Invitación. No estamos ante un simple detalle, sino ante la confirmación del propósito esencial de la Carta de Jamaica: la propuesta de un modo republicano de gobierno bajo el control del mantuanaje con el soporte de un imperio liberal. Es la mejor carta que tiene en el chamuscado mazo. Es la mejor credencial que puede mostrar después de un período de terrible combustión, no en balde coloca en primer plano la identidad y la probanza de un elenco de bomberos que han hecho bien su trabajo durante trescientos años. En realidad es la única carnada que tiene para pescar en el mar de los ingleses.

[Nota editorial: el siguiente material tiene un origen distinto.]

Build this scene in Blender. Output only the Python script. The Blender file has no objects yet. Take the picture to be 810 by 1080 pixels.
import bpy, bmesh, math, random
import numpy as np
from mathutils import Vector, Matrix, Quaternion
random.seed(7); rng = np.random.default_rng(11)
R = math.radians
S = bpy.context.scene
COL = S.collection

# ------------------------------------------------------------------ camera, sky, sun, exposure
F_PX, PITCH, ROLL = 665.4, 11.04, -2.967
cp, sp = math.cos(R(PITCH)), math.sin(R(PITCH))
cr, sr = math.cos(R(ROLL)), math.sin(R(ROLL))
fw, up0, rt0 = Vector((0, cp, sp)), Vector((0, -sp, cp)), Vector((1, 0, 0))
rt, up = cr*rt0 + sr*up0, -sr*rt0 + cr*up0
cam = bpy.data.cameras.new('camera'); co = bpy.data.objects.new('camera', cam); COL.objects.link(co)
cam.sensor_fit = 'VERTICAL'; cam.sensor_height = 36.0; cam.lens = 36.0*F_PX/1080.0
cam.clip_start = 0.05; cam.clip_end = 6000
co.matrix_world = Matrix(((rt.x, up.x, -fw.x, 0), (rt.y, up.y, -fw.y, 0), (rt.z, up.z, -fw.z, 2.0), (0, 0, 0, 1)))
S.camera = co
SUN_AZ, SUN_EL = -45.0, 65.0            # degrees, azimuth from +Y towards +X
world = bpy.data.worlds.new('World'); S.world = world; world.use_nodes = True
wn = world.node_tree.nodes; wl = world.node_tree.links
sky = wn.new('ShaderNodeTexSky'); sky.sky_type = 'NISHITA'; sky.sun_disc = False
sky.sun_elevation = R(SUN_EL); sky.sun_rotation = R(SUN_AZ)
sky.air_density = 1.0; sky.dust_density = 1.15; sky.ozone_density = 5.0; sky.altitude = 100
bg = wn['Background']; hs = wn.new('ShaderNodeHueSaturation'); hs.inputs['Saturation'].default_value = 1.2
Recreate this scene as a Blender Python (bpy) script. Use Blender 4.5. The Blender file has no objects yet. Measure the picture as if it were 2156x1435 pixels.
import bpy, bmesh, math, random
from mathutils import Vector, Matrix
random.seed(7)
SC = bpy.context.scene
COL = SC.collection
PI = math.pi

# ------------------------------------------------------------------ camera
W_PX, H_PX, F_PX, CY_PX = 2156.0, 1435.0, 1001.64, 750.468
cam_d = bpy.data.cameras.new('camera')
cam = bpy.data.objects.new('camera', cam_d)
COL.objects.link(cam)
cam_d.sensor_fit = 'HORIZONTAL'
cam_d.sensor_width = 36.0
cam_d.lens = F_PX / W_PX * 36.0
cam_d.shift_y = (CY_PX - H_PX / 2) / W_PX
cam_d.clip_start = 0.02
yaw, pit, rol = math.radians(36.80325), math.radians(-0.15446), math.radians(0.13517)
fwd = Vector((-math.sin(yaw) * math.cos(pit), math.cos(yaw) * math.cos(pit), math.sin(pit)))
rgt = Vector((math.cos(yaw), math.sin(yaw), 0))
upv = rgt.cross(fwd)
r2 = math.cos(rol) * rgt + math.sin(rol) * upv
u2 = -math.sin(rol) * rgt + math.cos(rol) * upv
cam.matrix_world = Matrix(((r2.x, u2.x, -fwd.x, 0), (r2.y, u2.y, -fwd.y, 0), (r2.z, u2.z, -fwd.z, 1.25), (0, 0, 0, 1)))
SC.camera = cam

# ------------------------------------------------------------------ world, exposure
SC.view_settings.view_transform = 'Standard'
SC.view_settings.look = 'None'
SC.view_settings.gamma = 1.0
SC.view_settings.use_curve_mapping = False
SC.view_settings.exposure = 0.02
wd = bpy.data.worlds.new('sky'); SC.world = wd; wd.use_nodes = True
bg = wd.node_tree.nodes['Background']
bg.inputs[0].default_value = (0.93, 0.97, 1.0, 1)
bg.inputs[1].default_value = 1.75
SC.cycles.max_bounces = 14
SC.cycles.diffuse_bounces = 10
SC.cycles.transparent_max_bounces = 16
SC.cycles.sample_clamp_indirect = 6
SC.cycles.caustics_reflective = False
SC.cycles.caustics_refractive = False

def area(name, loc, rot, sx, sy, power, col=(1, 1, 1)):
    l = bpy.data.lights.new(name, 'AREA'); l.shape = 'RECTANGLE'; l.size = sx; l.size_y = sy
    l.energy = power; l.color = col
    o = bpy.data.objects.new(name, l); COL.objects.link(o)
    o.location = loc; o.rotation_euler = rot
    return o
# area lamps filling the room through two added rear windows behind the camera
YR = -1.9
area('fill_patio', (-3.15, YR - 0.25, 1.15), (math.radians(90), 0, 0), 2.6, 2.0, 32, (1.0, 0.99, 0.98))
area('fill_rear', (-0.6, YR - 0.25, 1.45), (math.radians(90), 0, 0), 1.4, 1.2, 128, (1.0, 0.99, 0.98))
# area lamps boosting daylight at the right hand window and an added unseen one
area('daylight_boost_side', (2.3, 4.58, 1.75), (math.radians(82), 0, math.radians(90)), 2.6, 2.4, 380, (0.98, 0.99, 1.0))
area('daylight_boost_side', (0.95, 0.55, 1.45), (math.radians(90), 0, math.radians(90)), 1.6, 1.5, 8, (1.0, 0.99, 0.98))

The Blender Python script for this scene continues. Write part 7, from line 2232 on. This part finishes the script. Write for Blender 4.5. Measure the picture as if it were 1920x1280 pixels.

Resulta curioso que la mayoría de los analistas del documento no hayan puesto los ojos en un asunto tan protuberante, es decir, tan fácil de captar y susceptible de aclarar aspectos esenciales del pensamiento de un líder trascendental en su tiempo y en la posteridad. Tal vez ahora, cuando han pasado doscientos años, pueda la miopía desaparecer. Tal vez ahora captemos lo que se puede observar sin la ayuda del microscopio. Pero hay que leer otra vez y desde una perspectiva de actualidad la Carta de Jamaica. No se fíen de los estudiosos habituales, ni de quien escribe. Para eso pueden servir los bicentenarios.